_Your task:_ Leave out the pictures; transcribe all else exactly.

_Supplied data:_

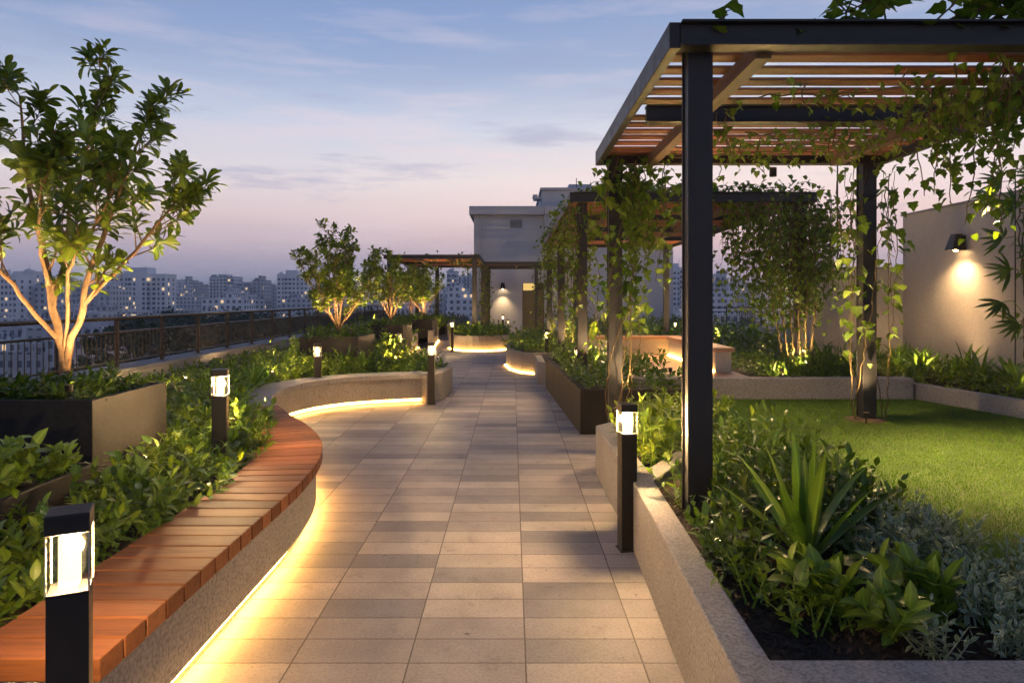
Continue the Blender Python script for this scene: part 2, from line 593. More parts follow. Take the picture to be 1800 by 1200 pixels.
def in_poly(p, poly):
    x, y = p[:, 0], p[:, 1]; r = np.zeros(len(p), bool)
    n = len(poly)
    for i in range(n):
        x0, y0 = poly[i]; x1, y1 = poly[(i + 1) % n]
        c = ((y0 > y) != (y1 > y)) & (x < (x1 - x0) * (y - y0) / (y1 - y0 + 1e-12) + x0)
        r ^= c
    return r


def scatter(poly, n, avoid=()):
    P = np.array(poly)
    lo, hi = P.min(0), P.max(0)
    out = np.zeros((0, 2))
    while len(out) < n:
        q = rng.uniform(lo, hi, (n * 2, 2))
        q = q[in_poly(q, poly)]
        for a in avoid:
            q = q[~in_poly(q, a)]
        out = np.vstack([out, q])
    return out[:n]


def ground_cover(name, poly, z, n, label, mat, kind='lance', hh=(.12, .3), LL=.075, W=.017, J=9, avoid=(), spread=.75, parent=None, cat='ground cover', curl=.6):
    tm = TM()
    p = scatter(poly, n, avoid)
    patch = np.array([noise.noise((x * .9, y * .9, 3.1)) for x, y in p])
    d = rng.normal(0, spread, (n, 3)); d[:, 2] = 1
    hgt = rng.uniform(hh[0], hh[1], n) * (1 + .45 * patch)
    base = np.c_[p, np.full(n, z)]
    shoots(tm, kind, base, d, hgt, J, LL, W, 80, 25, .25, curl)
    o = tm.build(name, mat, parent)
    tag(o, label, cat, kind='stuff')
    return o


# ------------------------------------------------------------------ camera, world, render settings
cam = bpy.data.cameras.new('camera')
cam.lens = 24; cam.sensor_width = 36; cam.shift_y = (HY - 600) / 1800
cam.clip_end = 20000; cam.clip_start = .05
co = bpy.data.objects.new('camera', cam)
co.location = (0, 0, EYE); co.rotation_euler = (R(90), 0, 0)
COL.objects.link(co)
S.camera = co

def lin(r, g, b):
    f = lambda c: (c / 255 / 12.92) if c / 255 <= .04045 else ((c / 255 + .055) / 1.055) ** 2.4
    return (f(r), f(g), f(b))

W = bpy.data.worlds.new('World'); S.world = W; W.use_nodes = True
nt = W.node_tree
bg = nt.nodes['Background']
tc = N(nt, 'ShaderNodeTexCoord').outputs['Generated']
sp = N(nt, 'ShaderNodeSeparateXYZ'); L(nt, tc, sp.inputs[0])
grad = ramp(nt, sp.outputs[2], [(0, lin(164, 168, 192)), (.015, lin(166, 167, 190)), (.045, lin(177, 168, 186)), (.08, lin(200, 180, 188)), (.115, lin(220, 199, 200)),
                                (.165, lin(222, 212, 214)), (.24, lin(192, 199, 216)), (.32, lin(146, 164, 198)), (.41, lin(122, 146, 189)), (.6, lin(98, 116, 154)), (1.0, lin(74, 88, 122))]).outputs[0]
warp = noise_tex(nt, tc, 2.0, 3)
mp = N(nt, 'ShaderNodeMapping'); mp.inputs['Scale'].default_value = (1.0, 1.0, 7.5); mp.inputs['Rotation'].default_value = (0, R(5), 0)
L(nt, tc, mp.inputs[0])
cl = noise_tex(nt, mp.outputs[0], 3.4, 8, .62)
band = ramp(nt, sp.outputs[2], [(.02, (0,) * 3), (.10, (.8,) * 3), (.2, (1,) * 3), (.34, (.45,) * 3), (.6, (.2,) * 3)]).outputs[0]
light_c = math_node(nt, 'MULTIPLY', ramp(nt, cl, [(.5, (0,) * 3), (.66, (1,) * 3)]).outputs[0], math_node(nt, 'MULTIPLY', band, .55))
dark_c = math_node(nt, 'MULTIPLY', ramp(nt, cl, [(.32, (1,) * 3), (.45, (0,) * 3)]).outputs[0], math_node(nt, 'MULTIPLY', band, .55))
sky = mix_col(nt, light_c, grad, lin(222, 206, 214))
sky = mix_col(nt, dark_c, sky, lin(150, 152, 186))
# brighter towards the set sun, ahead and to the right
az = N(nt, 'ShaderNodeVectorMath', operation='DOT_PRODUCT'); L(nt, tc, az.inputs[0]); az.inputs[1].default_value = (.34, .94, 0)
azf = ramp(nt, math_node(nt, 'MULTIPLY_ADD', az.outputs['Value'], .5, .5), [(0, (.66, .70, .78)), (.6, (.78, .81, .86)), (.9, (.97, .97, .98)), (1, (1.16, 1.08, 1.0))]).outputs[0]
sky = mix_col(nt, 1.0, sky, azf, 'MULTIPLY')
nsk = N(nt, 'ShaderNodeTexSky', sky_type='NISHITA')
nsk.sun_disc = False; nsk.sun_elevation = R(.5); nsk.sun_rotation = R(20)
sky = mix_col(nt, .004, sky, nsk.outputs[0], 'ADD')
L(nt, sky, bg.inputs[0])
bg.inputs[1].default_value = 1.25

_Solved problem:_
Continue the Blender Python script for this scene: part 2, from line 593. More parts follow. Take the picture to be 1800 by 1200 pixels.
def in_poly(p, poly):
    x, y = p[:, 0], p[:, 1]; r = np.zeros(len(p), bool)
    n = len(poly)
    for i in range(n):
        x0, y0 = poly[i]; x1, y1 = poly[(i + 1) % n]
        c = ((y0 > y) != (y1 > y)) & (x < (x1 - x0) * (y - y0) / (y1 - y0 + 1e-12) + x0)
        r ^= c
    return r


def scatter(poly, n, avoid=()):
    P = np.array(poly)
    lo, hi = P.min(0), P.max(0)
    out = np.zeros((0, 2))
    while len(out) < n:
        q = rng.uniform(lo, hi, (n * 2, 2))
        q = q[in_poly(q, poly)]
        for a in avoid:
            q = q[~in_poly(q, a)]
        out = np.vstack([out, q])
    return out[:n]


def ground_cover(name, poly, z, n, label, mat, kind='lance', hh=(.12, .3), LL=.075, W=.017, J=9, avoid=(), spread=.75, parent=None, cat='ground cover', curl=.6):
    tm = TM()
    p = scatter(poly, n, avoid)
    patch = np.array([noise.noise((x * .9, y * .9, 3.1)) for x, y in p])
    d = rng.normal(0, spread, (n, 3)); d[:, 2] = 1
    hgt = rng.uniform(hh[0], hh[1], n) * (1 + .45 * patch)
    base = np.c_[p, np.full(n, z)]
    shoots(tm, kind, base, d, hgt, J, LL, W, 80, 25, .25, curl)
    o = tm.build(name, mat, parent)
    tag(o, label, cat, kind='stuff')
    return o


# ------------------------------------------------------------------ camera, world, render settings
cam = bpy.data.cameras.new('camera')
cam.lens = 24; cam.sensor_width = 36; cam.shift_y = (HY - 600) / 1800
cam.clip_end = 20000; cam.clip_start = .05
co = bpy.data.objects.new('camera', cam)
co.location = (0, 0, EYE); co.rotation_euler = (R(90), 0, 0)
COL.objects.link(co)
S.camera = co

def lin(r, g, b):
    f = lambda c: (c / 255 / 12.92) if c / 255 <= .04045 else ((c / 255 + .055) / 1.055) ** 2.4
    return (f(r), f(g), f(b))

W = bpy.data.worlds.new('World'); S.world = W; W.use_nodes = True
nt = W.node_tree
bg = nt.nodes['Background']
tc = N(nt, 'ShaderNodeTexCoord').outputs['Generated']
sp = N(nt, 'ShaderNodeSeparateXYZ'); L(nt, tc, sp.inputs[0])
grad = ramp(nt, sp.outputs[2], [(0, lin(164, 168, 192)), (.015, lin(166, 167, 190)), (.045, lin(177, 168, 186)), (.08, lin(200, 180, 188)), (.115, lin(220, 199, 200)),
                                (.165, lin(222, 212, 214)), (.24, lin(192, 199, 216)), (.32, lin(146, 164, 198)), (.41, lin(122, 146, 189)), (.6, lin(98, 116, 154)), (1.0, lin(74, 88, 122))]).outputs[0]
warp = noise_tex(nt, tc, 2.0, 3)
mp = N(nt, 'ShaderNodeMapping'); mp.inputs['Scale'].default_value = (1.0, 1.0, 7.5); mp.inputs['Rotation'].default_value = (0, R(5), 0)
L(nt, tc, mp.inputs[0])
cl = noise_tex(nt, mp.outputs[0], 3.4, 8, .62)
band = ramp(nt, sp.outputs[2], [(.02, (0,) * 3), (.10, (.8,) * 3), (.2, (1,) * 3), (.34, (.45,) * 3), (.6, (.2,) * 3)]).outputs[0]
light_c = math_node(nt, 'MULTIPLY', ramp(nt, cl, [(.5, (0,) * 3), (.66, (1,) * 3)]).outputs[0], math_node(nt, 'MULTIPLY', band, .55))
dark_c = math_node(nt, 'MULTIPLY', ramp(nt, cl, [(.32, (1,) * 3), (.45, (0,) * 3)]).outputs[0], math_node(nt, 'MULTIPLY', band, .55))
sky = mix_col(nt, light_c, grad, lin(222, 206, 214))
sky = mix_col(nt, dark_c, sky, lin(150, 152, 186))
# brighter towards the set sun, ahead and to the right
az = N(nt, 'ShaderNodeVectorMath', operation='DOT_PRODUCT'); L(nt, tc, az.inputs[0]); az.inputs[1].default_value = (.34, .94, 0)
azf = ramp(nt, math_node(nt, 'MULTIPLY_ADD', az.outputs['Value'], .5, .5), [(0, (.66, .70, .78)), (.6, (.78, .81, .86)), (.9, (.97, .97, .98)), (1, (1.16, 1.08, 1.0))]).outputs[0]
sky = mix_col(nt, 1.0, sky, azf, 'MULTIPLY')
nsk = N(nt, 'ShaderNodeTexSky', sky_type='NISHITA')
nsk.sun_disc = False; nsk.sun_elevation = R(.5); nsk.sun_rotation = R(20)
sky = mix_col(nt, .004, sky, nsk.outputs[0], 'ADD')
L(nt, sky, bg.inputs[0])
bg.inputs[1].default_value = 1.25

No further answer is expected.